Table 8 conceptualizes the LPI as a quantitative system that links logistics variables with the three pillars of sustainability through an input-output structure consistent with the Planet-People-Profit framework.

5.4. Future Research Directions

This study is a methodological and empirical advancement because it reformulates the Logistics Performance Index as a predictive, multivariable indicator of sustainable development. This approach moves beyond the descriptive and structural methods that dominate existing literature. This study establishes the LPI as a tool that can anticipate economic, social, and environmental impacts through comparative predictive models based on machine learning.

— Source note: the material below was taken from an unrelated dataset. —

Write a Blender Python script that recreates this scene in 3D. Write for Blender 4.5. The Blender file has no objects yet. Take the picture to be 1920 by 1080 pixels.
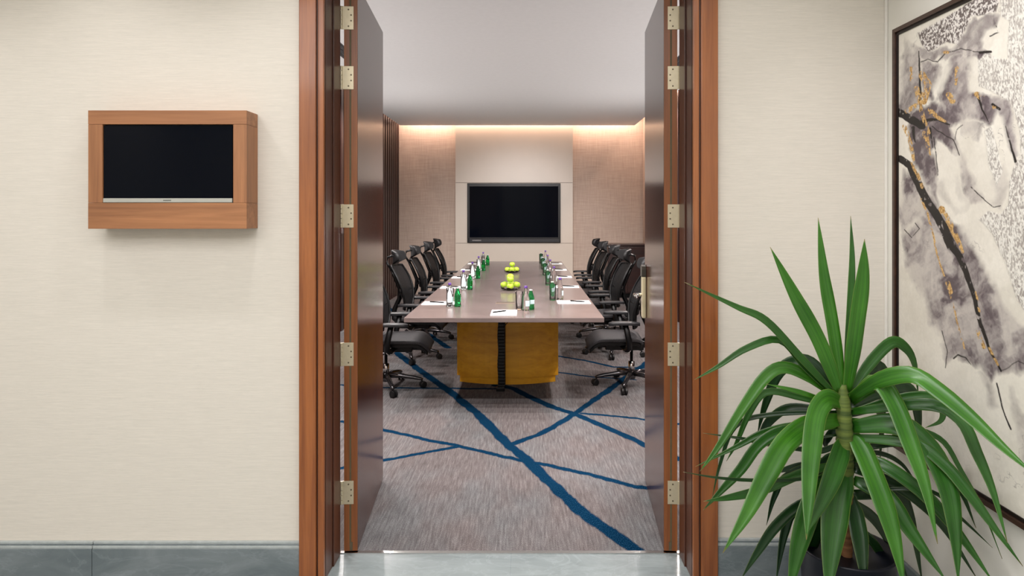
import bpy, bmesh, math, random
from mathutils import Vector, Matrix
random.seed(7)
C = bpy.context.scene.collection
SC = bpy.context.scene
PI = math.pi
F = 1240.0; VX = 985.0; VY = 400.0; H = 1.55      # focal length in pixels, vanishing point, eye height

# ------------------------------------------------------------------ camera
cam = bpy.data.cameras.new('camera'); co = bpy.data.objects.new('camera', cam); C.objects.link(co)
co.location = (0, 0, H); co.rotation_euler = (PI/2, 0, 0)
cam.sensor_width = 36; cam.lens = F/1920*36
cam.shift_x = -(VX-960)/1920; cam.shift_y = -(540-VY)/1920
cam.clip_start = 0.05; cam.clip_end = 60
SC.camera = co

# ------------------------------------------------------------------ world, lights, exposure
w = bpy.data.worlds.new('world'); SC.world = w; w.use_nodes = True
w.node_tree.nodes['Background'].inputs[0].default_value = (0.9, 0.92, 1, 1)
w.node_tree.nodes['Background'].inputs[1].default_value = 0.05
SC.view_settings.view_transform = 'Standard'; SC.view_settings.look = 'None'
SC.view_settings.exposure = 0.0; SC.view_settings.gamma = 1.0

def area(name, loc, rot, sx, sy, power, col, spread=180):
    l = bpy.data.lights.new(name, 'AREA'); l.shape = 'RECTANGLE'; l.size = sx; l.size_y = sy
    l.energy = power; l.color = col; l.spread = math.radians(spread)
    o = bpy.data.objects.new(name, l); o.location = loc; o.rotation_euler = rot; C.objects.link(o); return o
def spot(name, loc, power, col, ang=110, blend=0.5, r=0.04, aim=None):
    l = bpy.data.lights.new(name, 'SPOT'); l.energy = power; l.color = col
    l.spot_size = math.radians(ang); l.spot_blend = blend; l.shadow_soft_size = r
    o = bpy.data.objects.new(name, l); o.location = loc; C.objects.link(o)
    if aim is not None:
        o.rotation_euler = (Vector(aim)-Vector(loc)).to_track_quat('-Z', 'Y').to_euler()
    return o
HALL = (1.0, 0.98, 0.985); ROOM = (1.0, 0.95, 0.935); LED = (1.0, 0.70, 0.55)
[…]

Table 9 summarizes the works reviewed in Section 5.3. While previous studies mainly relied on econometric, spatial, or efficiency-based approaches, the present research integrates machine learning techniques, cross-validation, and SHAP-based interpretability. This enhances the predictive analysis’s robustness, transparency, and reproducibility.

The proposed model introduces a comparative analytical framework that simultaneously evaluates the three dimensions of development—economic, social, and environmental—under the Planet–People–Profit framework. It provides replicable, policy-relevant, quantitative evidence for sustainable logistics planning. Furthermore, including ensemble algorithms and unsupervised clustering methods enables the model to capture structural heterogeneity and classify logistics-environmental patterns. This expands the empirical understanding of the relationship between logistics performance and sustainability.

Based on these results, three research avenues are proposed:

(i)

Generalize hybrid predictive models (machine learning (ML) + optimization) applied to the LPI, incorporating dynamic and nonlinear scenarios to improve explanatory power and structural sensitivity.;

(ii)

Extend the analysis to time series and dynamic panels to validate the stability and causality of the index across different regional and development contexts.

(iii)

Formalize composite LPI–${\mathrm{CO}}_2$–HDI–GDP metrics aimed at quantifying green efficiency and logistics equity as integrated dimensions of sustainable performance.

6. Conclusions

The results confirm that the LPI goes beyond its descriptive role to behave as a robust predictor of sustainable development, particularly in economic and social dimensions. Of the analyzed variables, GDP per capita had the highest predictive accuracy ($\rho \ge 0.79$), which validates the influence of infrastructure, tracking, and timeliness as key drivers of economic growth and competitiveness. In the social dimension, the strong correlation between the LPI and the HDI shows that efficient logistics directly improves equitable access to goods and services. This reinforces the link between operational reliability and territorial well-being.

In contrast, the predictive capacity in the environmental dimension was limited, suggesting that ${\mathrm{CO}}_2$ emissions depend largely on energy and industrial factors external to the logistics system. Nevertheless, SHAP and clustering analyses revealed that infrastructure and tracking partially influence environmental outcomes. This confirms the LPI’s explanatory relevance within integrated sustainability models.

From a methodological perspective, ensemble models, particularly ExtraTrees, Gradient Boosting, and CatBoost, consistently outperformed traditional linear approaches in terms of both accuracy and stability. This finding reinforces the relevance of machine learning as an analytical tool for the predictive evaluation of logistics sustainability.

Overall, this study shows that the LPI can be used for strategic planning to predict economic and social outcomes, design differentiated logistics policies, and support decision-making aimed at promoting growth, equity, and environmental mitigation. However, its comprehensive application requires complementary energy and industrial metrics to better capture the complexity of sustainable systems.

Future research should focus on developing hybrid predictive models that combine machine learning with mathematical optimization. These models should extend the analysis to time series and dynamic panels to assess causality and incorporate composite LPI–${\mathrm{CO}}_2$–HDI–GDP metrics to formalize green efficiency and logistics equity.